Extracted information -
----

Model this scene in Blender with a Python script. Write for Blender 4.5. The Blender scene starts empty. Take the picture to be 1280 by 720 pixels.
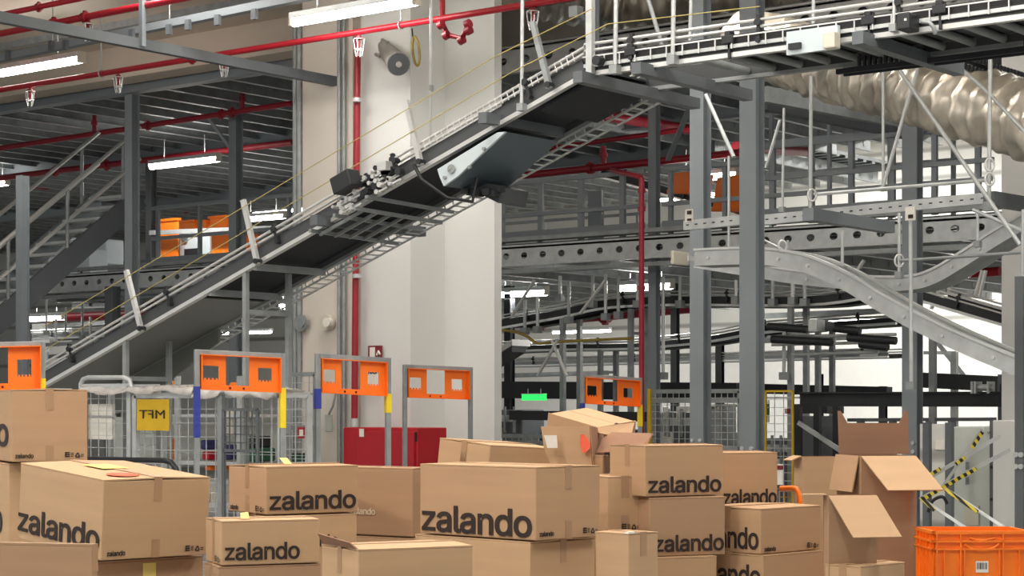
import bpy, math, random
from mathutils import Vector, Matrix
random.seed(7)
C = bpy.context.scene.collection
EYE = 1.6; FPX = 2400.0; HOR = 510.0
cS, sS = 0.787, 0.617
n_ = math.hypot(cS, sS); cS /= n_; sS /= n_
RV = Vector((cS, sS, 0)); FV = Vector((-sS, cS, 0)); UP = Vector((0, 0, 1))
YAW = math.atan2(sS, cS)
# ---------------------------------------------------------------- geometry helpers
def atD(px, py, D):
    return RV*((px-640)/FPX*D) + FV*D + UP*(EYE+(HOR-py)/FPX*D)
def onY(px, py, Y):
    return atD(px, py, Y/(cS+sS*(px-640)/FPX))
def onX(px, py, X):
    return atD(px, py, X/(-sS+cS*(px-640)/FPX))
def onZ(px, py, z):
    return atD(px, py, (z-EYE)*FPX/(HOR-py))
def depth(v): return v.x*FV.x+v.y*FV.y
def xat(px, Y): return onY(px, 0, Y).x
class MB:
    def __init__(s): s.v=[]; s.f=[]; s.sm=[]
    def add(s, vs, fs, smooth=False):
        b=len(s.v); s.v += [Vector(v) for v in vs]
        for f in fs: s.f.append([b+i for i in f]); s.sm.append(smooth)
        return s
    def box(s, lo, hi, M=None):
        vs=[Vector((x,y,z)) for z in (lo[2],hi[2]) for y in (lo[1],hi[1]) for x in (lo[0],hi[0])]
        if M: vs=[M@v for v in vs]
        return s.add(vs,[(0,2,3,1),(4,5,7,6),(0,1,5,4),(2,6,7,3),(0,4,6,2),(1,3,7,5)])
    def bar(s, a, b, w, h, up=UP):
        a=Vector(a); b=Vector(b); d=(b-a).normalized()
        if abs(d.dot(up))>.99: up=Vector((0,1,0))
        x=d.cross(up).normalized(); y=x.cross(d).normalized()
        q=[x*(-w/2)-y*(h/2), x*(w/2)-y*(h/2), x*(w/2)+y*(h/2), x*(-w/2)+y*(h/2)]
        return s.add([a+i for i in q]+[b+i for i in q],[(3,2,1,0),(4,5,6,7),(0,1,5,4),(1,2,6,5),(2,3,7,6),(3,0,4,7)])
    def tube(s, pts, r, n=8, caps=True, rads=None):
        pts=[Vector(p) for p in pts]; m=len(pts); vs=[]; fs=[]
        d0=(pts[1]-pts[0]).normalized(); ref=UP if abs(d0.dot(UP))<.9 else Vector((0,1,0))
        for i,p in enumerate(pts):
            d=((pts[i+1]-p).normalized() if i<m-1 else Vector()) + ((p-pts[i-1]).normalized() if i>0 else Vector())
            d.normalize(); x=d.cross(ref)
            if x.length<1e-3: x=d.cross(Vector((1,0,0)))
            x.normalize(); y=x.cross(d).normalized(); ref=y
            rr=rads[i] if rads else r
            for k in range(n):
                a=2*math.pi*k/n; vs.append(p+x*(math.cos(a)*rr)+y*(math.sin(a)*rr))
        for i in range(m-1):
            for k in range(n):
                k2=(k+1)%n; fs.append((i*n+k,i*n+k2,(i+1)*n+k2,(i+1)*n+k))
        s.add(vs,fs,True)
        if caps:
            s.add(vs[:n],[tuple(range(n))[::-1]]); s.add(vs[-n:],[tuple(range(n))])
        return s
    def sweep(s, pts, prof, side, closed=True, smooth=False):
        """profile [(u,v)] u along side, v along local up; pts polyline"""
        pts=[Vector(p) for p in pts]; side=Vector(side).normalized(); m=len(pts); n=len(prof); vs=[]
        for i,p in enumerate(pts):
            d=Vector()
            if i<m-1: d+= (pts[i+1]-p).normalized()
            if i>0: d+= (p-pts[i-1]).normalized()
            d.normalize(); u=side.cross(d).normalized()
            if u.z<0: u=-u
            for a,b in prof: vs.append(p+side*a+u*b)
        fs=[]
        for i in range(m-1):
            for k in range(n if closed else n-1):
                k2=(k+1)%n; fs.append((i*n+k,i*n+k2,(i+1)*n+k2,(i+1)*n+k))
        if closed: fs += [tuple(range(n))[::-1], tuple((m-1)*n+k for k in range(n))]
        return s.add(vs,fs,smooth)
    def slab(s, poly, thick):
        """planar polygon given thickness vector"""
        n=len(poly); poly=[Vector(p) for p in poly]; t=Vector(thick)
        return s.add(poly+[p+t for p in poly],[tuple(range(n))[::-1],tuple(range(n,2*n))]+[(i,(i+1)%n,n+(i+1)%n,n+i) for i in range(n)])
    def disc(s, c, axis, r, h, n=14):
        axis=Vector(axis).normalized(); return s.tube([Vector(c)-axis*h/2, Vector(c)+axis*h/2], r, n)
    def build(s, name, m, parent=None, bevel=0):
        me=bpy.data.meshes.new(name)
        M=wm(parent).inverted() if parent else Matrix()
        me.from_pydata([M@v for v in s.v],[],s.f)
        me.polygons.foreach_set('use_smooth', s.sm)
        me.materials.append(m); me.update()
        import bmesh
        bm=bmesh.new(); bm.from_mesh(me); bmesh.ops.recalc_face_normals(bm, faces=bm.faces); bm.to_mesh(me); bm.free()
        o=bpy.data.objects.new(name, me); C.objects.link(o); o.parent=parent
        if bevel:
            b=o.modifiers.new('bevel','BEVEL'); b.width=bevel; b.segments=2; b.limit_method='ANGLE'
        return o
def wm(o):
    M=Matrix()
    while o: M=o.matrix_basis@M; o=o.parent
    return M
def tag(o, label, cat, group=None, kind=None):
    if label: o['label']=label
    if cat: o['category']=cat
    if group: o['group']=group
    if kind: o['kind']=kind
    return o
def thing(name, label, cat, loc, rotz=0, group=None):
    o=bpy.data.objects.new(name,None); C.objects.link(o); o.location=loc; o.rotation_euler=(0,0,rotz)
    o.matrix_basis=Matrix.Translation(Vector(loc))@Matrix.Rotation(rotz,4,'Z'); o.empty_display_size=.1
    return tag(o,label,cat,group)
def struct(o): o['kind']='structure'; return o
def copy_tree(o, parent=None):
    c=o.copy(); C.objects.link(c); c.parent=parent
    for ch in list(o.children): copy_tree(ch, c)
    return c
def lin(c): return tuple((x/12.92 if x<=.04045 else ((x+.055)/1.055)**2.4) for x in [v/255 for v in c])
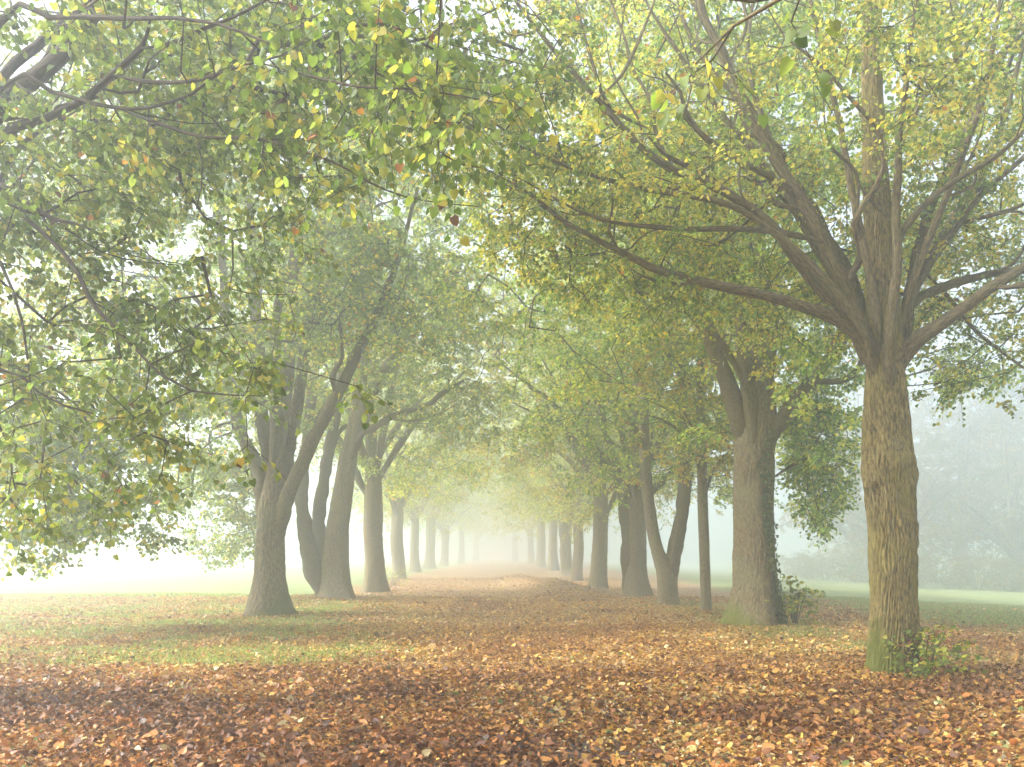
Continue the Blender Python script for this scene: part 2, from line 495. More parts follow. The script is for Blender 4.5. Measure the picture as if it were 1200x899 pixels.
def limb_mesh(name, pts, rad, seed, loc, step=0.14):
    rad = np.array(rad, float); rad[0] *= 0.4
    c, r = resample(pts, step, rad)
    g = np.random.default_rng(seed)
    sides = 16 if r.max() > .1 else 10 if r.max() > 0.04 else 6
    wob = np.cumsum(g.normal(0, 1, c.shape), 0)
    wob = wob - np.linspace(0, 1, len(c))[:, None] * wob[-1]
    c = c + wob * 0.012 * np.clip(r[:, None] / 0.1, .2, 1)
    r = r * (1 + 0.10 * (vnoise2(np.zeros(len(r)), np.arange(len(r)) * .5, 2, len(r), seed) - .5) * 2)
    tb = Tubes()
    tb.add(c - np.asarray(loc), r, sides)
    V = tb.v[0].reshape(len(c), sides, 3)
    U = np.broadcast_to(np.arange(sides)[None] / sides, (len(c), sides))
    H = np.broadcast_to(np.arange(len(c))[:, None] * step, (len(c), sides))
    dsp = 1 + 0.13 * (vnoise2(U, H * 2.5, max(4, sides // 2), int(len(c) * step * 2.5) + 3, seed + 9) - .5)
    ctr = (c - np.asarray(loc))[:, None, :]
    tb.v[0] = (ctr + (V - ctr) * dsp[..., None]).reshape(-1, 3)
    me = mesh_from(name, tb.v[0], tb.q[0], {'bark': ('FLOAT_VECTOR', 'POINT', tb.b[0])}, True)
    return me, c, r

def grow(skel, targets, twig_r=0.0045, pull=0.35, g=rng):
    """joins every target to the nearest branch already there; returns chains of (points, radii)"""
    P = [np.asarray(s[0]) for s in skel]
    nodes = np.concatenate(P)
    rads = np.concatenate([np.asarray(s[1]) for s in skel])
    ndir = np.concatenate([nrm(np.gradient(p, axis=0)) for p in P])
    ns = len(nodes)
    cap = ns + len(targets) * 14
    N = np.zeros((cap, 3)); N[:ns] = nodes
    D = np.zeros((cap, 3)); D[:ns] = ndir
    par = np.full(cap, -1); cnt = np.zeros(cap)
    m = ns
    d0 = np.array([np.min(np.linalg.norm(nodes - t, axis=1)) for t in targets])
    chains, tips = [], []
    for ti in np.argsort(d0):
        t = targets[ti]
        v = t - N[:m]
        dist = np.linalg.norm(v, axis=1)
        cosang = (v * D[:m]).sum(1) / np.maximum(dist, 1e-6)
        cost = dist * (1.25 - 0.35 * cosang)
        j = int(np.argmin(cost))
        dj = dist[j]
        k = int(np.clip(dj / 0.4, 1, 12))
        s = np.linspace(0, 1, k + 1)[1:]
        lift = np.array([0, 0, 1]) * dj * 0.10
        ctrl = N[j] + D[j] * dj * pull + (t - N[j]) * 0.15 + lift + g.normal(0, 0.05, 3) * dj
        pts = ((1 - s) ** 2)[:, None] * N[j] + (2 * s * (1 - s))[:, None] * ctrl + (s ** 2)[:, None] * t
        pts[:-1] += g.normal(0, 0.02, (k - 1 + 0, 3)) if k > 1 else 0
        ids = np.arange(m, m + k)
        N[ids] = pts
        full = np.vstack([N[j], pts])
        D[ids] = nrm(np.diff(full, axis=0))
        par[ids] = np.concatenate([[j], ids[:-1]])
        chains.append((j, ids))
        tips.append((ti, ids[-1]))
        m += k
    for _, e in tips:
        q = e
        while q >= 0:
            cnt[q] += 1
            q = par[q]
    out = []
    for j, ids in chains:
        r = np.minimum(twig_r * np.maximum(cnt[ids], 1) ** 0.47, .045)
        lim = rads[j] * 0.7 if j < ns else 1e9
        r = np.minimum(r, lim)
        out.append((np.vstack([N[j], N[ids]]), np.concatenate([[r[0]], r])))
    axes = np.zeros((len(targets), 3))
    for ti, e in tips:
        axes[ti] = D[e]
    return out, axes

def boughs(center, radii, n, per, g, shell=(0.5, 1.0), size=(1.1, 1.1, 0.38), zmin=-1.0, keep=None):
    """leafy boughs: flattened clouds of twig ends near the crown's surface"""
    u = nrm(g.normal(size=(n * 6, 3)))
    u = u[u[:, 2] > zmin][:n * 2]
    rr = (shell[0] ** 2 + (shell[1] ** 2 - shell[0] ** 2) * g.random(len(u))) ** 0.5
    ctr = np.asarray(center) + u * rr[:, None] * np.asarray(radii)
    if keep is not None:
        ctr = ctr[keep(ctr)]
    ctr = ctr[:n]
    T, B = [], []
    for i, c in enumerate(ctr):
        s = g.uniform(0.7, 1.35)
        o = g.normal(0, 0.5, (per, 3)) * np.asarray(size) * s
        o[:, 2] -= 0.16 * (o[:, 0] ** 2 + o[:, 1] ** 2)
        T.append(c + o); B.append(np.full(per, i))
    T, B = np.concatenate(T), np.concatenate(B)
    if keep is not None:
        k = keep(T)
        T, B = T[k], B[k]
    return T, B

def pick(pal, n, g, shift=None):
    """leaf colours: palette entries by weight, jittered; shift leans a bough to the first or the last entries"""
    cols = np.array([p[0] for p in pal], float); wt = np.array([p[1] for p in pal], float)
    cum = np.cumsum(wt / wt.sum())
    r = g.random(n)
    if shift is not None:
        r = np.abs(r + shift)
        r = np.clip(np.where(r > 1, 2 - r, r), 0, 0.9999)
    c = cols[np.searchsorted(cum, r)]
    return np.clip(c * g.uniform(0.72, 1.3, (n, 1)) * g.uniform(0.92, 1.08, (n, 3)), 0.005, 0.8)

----

Given problem -
Pick out the lines that contain "script" and copy them.

Output for this exercise -
Model this scene in Blender with a Python script. Write for Blender 4.5. The Blender scene starts empty. Take the picture to be 1280 by 720 pixels.
Continue the Blender Python script for this scene: part 2, from line 495. More parts follow. The script is for Blender 4.5. Measure the picture as if it were 1200x899 pixels.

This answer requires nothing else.